Hansen, who also concedes that the exception the union is asking for is a “technicality” that could raise concerns on the board’s part, says that the school board’s negotiators had, in fact, agreed to the so-called “memorandum of understanding” laying out the union’s exception to the law. The board was then presented with the MOU. And only then realized that it would run counter to state law. It was a serious misstep on the board’s part: the error could have been avoided had the issue been talked about at the negotiating table. Instead, the board essentially shredded the MOU and said: start over.
“It should make them happy, because apparently what we are being told is that we need to go back,” Conklin said. “So if it goes to impasse it’s going to end up having to go to impasse, but we legally cannot approve what they’re asking us to approve. There are—listen, there are a lot of educational laws that I don’t like, that are passed. But the bottom line at the end of the day is, we’ve all taken an oath as an elected official: to uphold the law.”
slyfox says
Reading this is so disheartening. If I was a teacher I would be looking to leave this county or find another less-stressful job. Geez, it’s enough to give me a headache! Hats off the the teachers who continuously have to put up with this ca-ca
Seaturtle33 says
Thank you for the support. These are trying times, to say the least, for teachers. Most teachers are caring, effective, well-meaning, hard-working people focused on doing what is best for the students. However, within the current system, that is a challenge each and every day. Much of the recent legislation in addition to the other events and trends occurring in our schools, make that very difficult and create an environment that is not what is best for our children.
If you know a teacher or see one this week, please smile and tell them THANK YOU for their service and dedication.
Laura says
For this
they needed the auditorium?
This picture captures it.
Teachers are beggars at the feast.
{{* *}}
BTES Parent says
Let the union get an exception from the the state or Fed. If they can get it, then give them what they want.
palmcoaster says
Our children teachers given the short end of the stick!!
meh says
board meetings during the morning so parents and teachers cannot attend.

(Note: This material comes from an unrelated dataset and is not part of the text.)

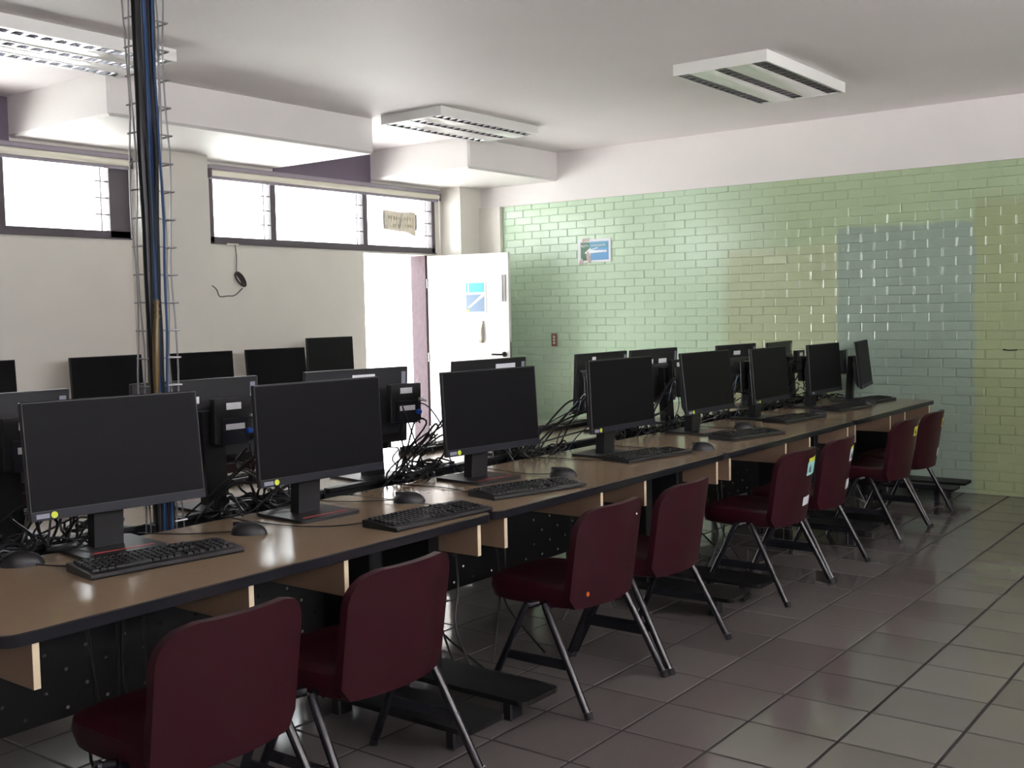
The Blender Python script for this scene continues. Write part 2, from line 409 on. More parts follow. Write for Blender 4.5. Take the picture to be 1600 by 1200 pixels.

anybody else find this a little odd? or idiotic?
red says
No, because the majority of elected boards (County, School, City) hold 2 meetings a month on a rotation of one day time meeting and one evening meeting in order to accomodate all interested parties and working schedules (not everyone works 9-5).
truthtraveler says
Mrs. Conklin states “…But the bottom line at the end of the day is, we’ve all taken an oath as an elected official: “to uphold the law.’” It appears Mrs. Conklin and the board forgot about “the law” when they broke the law as they voted for the contract taking part of it out. That was a huge mistake on the School Board’s end and illegal. What they should have done was vote the entire contract down. That would have been legal, and both sides would go back to the bargaining table. What they did was make a serious mistake never done before by any school board in Florida, and then try to fix their mistake by rescinding the whole contract. Now, we are working under the 2010-2011 contract which poses major problems for the district. The public should know they pay their bargaining consultant $1500 a month to bargain for them. Why did they agree to it If it were illegal? They should have spoken up then since they bargain FOR the school board. Mr. Copeland has had the very same language in other districts he bargains for and it was ratified and approved by other school boards in this state. Tuesday shall be interesting!
palmcoaster says
To make everything worst …there go our jobs!
http://finance.yahoo.com/news/us-trade-deficit-hits-52-133525474.html
JGA says
I hear you PCer, the next ploy will be to import teachers from Mexico or China because they work for less. This is what I don’t seem to get. This is a very wealthy school district that is always crying poor mouth. They have money, but only for things that theywant to have money for and instructional time and teachers aren’t one of them!!!!
palmcoaster says
@JGA. Virtual School/classes to replace our teachers are in full adoption in some areas….to me reflects just the use of my costly school taxes, for profit and not for the intended education of our children.
If we let them in a no distant future our high school taxes will pay for our students to stay in the house and learn thru their computers….then parents will have to spend in babysitters while they work , on top of their school taxes. If we don’t take a stand against “the extreme conservative” agenda of privatizing it all we then proceed into our road to slavery.